I do note that all this stuff (the new bar, chains, and general expenses) go on my credit card, though. In fact I had to buy her the sharpener for Christmas a few years back. That must count for something on the manliness meter, I hope.
Posted by: a different chris | Friday, July 29, 2005 at 12:14 PM
Oh, and I should have mentioned that all this stuff wasn't bought at a hardware store, but a shop that specializes in commercial power equipment. Hardware stores are apparently sissy places for this stuff.
Posted by: a different chris | Friday, July 29, 2005 at 12:17 PM
I totally need to go to a store that specializes in "commercial power equiptment". I bet they have some great killin' gear.
Posted by: res publica | Friday, July 29, 2005 at 02:04 PM
Ah, life's deep questions. Husqvarna or Stihl? I'm a Stihl man, myself, but my wife thinks that Husqvarna is very sexy, the way saying the name makes you exhale and nearly simultaneously press your upper teeth lightly against your lower lip followed by that roll of the tip of your tongue against the roof of your mouth. Yes, superior in every way to "McCollough".

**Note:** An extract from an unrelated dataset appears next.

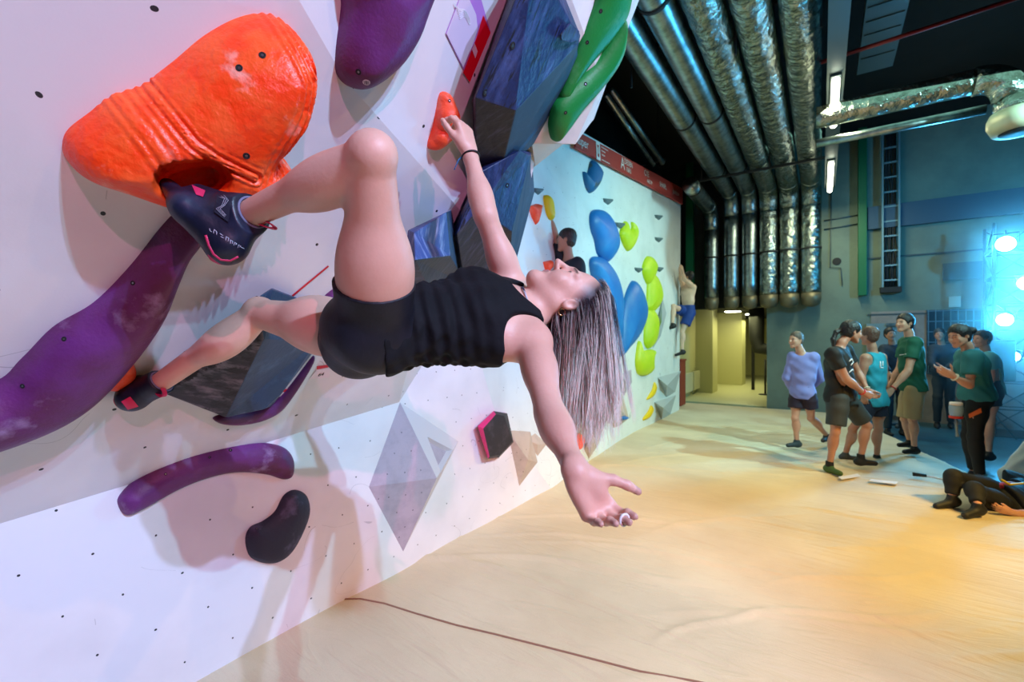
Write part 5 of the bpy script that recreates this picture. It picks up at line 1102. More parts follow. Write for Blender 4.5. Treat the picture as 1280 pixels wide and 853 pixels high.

Posted by: jeff Boatright | Friday, July 29, 2005 at 02:21 PM
I've used a chainsaw. It's not difficult at all. And I'm a weenie girl.
Of course I also run my own roto-tiller and other power tools. I don't like having to rely on the kindness of strangers.
Posted by: carla | Friday, July 29, 2005 at 08:46 PM
Great. I didn't mean to start a pissing contest with this post. I especially didn't mean to start a pissing contest that the girls would win!